Copy out each line of the material in which the word "pixels" appears.
▬▬▬▬▬▬
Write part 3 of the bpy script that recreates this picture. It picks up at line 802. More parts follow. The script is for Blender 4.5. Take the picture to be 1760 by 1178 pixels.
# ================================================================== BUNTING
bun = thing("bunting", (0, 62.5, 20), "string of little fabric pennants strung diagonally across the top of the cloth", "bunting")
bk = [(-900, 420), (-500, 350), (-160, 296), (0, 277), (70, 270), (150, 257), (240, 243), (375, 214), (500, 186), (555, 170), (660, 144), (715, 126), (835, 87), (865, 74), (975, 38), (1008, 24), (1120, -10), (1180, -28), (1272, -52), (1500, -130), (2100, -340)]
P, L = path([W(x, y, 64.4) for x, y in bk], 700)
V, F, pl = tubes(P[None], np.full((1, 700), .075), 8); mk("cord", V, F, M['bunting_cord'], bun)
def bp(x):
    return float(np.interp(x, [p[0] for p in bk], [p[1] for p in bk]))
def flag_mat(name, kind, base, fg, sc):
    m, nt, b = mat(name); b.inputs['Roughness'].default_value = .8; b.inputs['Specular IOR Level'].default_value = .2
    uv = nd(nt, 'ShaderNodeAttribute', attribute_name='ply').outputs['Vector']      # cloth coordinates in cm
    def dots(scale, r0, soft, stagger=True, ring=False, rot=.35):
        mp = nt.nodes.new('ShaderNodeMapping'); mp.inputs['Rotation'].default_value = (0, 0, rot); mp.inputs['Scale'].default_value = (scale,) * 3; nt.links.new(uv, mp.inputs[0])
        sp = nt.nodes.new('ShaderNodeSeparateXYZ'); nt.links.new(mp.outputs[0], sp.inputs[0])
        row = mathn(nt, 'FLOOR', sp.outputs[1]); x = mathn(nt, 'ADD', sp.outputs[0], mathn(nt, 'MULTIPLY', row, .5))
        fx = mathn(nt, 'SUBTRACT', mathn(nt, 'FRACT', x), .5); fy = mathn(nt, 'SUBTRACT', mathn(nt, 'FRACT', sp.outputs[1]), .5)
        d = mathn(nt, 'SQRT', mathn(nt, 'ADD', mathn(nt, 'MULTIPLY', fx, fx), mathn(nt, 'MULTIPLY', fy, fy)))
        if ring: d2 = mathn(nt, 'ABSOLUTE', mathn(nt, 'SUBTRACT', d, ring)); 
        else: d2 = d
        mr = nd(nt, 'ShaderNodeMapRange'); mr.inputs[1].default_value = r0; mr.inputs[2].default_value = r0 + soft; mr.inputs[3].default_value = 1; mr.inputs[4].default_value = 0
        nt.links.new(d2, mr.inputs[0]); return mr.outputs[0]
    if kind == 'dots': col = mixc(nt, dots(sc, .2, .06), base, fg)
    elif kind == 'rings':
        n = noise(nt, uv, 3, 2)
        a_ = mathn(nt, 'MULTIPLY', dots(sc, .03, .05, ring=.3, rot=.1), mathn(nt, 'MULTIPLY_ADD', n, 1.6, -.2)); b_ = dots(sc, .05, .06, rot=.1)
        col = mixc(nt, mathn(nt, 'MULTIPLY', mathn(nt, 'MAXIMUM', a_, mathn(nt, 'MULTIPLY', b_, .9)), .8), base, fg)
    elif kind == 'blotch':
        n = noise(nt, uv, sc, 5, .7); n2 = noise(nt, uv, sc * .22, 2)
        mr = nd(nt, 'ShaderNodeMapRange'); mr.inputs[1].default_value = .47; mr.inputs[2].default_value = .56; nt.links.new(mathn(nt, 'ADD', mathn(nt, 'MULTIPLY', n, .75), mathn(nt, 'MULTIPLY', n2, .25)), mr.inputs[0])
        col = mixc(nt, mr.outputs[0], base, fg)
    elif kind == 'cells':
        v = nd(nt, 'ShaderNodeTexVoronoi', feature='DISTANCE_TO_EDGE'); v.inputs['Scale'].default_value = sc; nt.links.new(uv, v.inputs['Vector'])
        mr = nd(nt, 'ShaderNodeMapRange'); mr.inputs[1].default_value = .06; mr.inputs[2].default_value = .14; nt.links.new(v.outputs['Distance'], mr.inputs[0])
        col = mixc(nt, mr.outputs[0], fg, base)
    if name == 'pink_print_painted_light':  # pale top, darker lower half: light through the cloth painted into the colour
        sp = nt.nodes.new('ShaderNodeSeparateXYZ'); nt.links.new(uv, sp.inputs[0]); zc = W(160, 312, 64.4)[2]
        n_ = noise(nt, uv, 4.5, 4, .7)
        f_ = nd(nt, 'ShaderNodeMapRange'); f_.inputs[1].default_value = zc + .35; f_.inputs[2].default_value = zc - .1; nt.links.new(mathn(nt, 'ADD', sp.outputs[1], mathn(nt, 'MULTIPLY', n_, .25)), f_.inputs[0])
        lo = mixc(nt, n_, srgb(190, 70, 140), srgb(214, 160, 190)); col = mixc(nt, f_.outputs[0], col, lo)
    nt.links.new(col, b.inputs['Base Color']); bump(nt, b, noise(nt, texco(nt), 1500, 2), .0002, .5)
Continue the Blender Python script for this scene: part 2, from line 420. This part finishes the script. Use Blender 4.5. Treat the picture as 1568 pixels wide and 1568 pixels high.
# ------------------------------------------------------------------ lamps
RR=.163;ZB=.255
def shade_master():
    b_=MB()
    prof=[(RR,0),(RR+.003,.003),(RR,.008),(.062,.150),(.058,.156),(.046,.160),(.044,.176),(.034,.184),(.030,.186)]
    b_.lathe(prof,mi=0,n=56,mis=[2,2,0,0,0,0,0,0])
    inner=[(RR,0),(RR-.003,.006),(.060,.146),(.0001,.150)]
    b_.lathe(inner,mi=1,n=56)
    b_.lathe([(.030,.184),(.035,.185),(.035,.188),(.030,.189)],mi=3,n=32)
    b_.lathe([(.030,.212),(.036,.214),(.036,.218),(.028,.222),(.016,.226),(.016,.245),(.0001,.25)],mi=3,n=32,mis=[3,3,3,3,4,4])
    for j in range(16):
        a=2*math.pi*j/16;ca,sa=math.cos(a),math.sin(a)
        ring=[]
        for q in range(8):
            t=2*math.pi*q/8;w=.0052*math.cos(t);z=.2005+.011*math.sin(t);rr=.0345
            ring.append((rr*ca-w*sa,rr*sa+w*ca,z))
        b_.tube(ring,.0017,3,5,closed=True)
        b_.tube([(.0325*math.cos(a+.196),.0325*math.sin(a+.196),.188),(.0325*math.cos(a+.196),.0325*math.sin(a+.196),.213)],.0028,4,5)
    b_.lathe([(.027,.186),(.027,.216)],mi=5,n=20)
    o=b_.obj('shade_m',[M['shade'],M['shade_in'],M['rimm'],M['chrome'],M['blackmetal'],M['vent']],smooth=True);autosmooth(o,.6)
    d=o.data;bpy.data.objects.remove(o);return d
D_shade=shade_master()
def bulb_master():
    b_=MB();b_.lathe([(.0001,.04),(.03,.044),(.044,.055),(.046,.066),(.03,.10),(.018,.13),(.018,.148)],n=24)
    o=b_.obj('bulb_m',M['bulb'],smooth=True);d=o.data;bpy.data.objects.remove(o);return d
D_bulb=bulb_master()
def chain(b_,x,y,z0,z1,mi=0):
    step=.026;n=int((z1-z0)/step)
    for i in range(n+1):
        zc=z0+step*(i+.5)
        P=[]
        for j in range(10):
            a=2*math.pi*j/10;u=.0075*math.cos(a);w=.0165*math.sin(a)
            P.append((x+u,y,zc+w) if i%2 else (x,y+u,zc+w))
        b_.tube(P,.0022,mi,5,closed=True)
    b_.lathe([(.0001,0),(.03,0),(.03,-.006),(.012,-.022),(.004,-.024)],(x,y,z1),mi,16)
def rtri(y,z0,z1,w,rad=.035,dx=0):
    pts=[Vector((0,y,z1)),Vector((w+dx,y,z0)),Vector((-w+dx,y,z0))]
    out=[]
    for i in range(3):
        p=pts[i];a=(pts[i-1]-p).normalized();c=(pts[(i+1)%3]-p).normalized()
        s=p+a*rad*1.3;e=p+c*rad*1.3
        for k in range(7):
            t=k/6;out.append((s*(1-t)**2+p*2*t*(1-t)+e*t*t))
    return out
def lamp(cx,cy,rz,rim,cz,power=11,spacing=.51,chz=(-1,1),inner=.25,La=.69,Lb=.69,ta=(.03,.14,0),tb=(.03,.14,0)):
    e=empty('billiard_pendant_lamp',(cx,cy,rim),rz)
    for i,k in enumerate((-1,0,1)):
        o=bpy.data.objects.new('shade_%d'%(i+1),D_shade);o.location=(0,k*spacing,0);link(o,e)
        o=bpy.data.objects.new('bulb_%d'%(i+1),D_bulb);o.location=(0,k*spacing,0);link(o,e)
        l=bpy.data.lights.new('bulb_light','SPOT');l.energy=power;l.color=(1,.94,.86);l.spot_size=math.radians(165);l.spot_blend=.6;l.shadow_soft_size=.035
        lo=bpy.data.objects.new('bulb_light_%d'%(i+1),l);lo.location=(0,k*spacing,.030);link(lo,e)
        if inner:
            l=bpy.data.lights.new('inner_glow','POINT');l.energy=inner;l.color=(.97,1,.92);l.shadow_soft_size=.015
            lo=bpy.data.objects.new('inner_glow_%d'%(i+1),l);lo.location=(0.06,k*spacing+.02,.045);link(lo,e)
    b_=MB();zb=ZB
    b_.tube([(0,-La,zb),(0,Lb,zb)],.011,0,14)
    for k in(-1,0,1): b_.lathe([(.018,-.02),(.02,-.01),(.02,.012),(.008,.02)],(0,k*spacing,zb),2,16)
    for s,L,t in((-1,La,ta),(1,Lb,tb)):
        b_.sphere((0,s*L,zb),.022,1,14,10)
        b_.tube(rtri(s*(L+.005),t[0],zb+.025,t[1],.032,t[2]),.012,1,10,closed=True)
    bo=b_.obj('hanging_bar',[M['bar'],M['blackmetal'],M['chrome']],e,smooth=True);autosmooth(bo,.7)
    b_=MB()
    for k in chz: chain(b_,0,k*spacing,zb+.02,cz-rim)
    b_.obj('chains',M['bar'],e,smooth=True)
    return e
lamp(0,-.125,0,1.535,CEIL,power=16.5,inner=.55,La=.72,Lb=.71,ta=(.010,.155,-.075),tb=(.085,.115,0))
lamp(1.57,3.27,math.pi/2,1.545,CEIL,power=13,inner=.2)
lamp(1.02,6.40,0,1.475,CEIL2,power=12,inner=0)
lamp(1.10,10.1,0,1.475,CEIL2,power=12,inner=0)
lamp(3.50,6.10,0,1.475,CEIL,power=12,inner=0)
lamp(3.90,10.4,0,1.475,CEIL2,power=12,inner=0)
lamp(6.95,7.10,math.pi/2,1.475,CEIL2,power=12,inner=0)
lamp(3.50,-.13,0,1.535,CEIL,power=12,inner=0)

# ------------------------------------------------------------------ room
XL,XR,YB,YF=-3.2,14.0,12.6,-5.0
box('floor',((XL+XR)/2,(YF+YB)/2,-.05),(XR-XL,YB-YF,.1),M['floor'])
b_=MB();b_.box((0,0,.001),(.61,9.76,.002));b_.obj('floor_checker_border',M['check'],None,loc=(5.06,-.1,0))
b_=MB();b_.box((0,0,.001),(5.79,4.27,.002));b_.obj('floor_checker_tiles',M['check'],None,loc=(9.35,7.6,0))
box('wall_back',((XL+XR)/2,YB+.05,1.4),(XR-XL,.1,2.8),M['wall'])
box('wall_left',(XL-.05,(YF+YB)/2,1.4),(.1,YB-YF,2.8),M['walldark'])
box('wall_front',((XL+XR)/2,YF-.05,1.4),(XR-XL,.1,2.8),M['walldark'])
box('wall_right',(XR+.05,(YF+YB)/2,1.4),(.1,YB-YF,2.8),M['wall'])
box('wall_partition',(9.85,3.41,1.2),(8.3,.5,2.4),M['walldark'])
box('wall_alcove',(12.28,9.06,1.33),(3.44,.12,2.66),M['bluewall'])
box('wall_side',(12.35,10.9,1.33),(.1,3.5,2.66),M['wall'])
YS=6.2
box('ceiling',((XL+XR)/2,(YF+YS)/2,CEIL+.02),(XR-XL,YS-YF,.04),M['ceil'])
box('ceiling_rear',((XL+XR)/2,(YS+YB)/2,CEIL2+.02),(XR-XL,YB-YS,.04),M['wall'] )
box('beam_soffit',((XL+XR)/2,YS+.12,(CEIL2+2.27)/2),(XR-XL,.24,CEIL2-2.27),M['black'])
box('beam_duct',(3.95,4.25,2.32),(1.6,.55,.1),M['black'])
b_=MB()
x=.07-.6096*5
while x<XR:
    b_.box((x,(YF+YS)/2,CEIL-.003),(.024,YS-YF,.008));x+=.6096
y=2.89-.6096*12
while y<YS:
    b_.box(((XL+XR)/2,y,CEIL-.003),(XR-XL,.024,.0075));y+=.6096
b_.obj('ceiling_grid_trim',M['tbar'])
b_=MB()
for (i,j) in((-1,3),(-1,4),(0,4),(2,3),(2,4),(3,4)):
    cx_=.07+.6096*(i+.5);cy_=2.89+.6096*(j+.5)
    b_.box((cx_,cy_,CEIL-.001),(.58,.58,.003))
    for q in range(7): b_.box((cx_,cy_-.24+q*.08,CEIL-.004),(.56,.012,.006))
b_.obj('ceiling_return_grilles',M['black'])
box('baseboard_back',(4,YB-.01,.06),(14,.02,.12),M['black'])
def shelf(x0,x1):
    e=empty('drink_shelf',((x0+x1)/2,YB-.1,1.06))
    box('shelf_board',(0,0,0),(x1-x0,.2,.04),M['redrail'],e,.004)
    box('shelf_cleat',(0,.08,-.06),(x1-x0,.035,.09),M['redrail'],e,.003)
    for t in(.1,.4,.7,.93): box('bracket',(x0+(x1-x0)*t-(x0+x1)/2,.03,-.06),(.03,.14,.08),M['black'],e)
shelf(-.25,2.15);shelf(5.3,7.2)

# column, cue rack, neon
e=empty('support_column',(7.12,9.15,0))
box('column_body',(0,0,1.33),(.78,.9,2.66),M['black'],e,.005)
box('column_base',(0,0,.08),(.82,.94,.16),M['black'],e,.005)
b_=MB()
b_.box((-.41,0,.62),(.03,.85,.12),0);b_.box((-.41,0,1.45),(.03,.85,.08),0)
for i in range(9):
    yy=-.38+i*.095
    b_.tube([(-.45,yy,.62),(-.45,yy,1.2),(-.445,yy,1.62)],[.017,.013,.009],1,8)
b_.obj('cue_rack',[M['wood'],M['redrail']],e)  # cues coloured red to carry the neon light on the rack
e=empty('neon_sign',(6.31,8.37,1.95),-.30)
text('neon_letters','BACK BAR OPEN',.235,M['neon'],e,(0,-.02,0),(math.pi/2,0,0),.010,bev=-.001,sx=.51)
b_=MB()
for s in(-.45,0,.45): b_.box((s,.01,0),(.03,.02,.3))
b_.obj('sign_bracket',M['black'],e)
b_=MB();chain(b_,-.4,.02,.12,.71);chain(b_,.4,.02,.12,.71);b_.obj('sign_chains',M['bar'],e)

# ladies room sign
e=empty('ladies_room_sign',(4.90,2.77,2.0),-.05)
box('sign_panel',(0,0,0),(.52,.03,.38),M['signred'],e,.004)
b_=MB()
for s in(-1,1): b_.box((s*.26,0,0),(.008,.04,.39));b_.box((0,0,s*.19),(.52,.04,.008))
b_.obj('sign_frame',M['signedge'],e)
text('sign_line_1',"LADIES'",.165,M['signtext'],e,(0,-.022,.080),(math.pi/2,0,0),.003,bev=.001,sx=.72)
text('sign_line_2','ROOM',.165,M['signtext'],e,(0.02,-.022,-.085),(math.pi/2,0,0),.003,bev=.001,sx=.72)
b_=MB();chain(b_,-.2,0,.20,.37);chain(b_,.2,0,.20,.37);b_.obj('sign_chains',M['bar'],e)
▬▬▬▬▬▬
Result for this exercise –
Write part 3 of the bpy script that recreates this picture. It picks up at line 802. More parts follow. The script is for Blender 4.5. Take the picture to be 1760 by 1178 pixels.
Continue the Blender Python script for this scene: part 2, from line 420. This part finishes the script. Use Blender 4.5. Treat the picture as 1568 pixels wide and 1568 pixels high.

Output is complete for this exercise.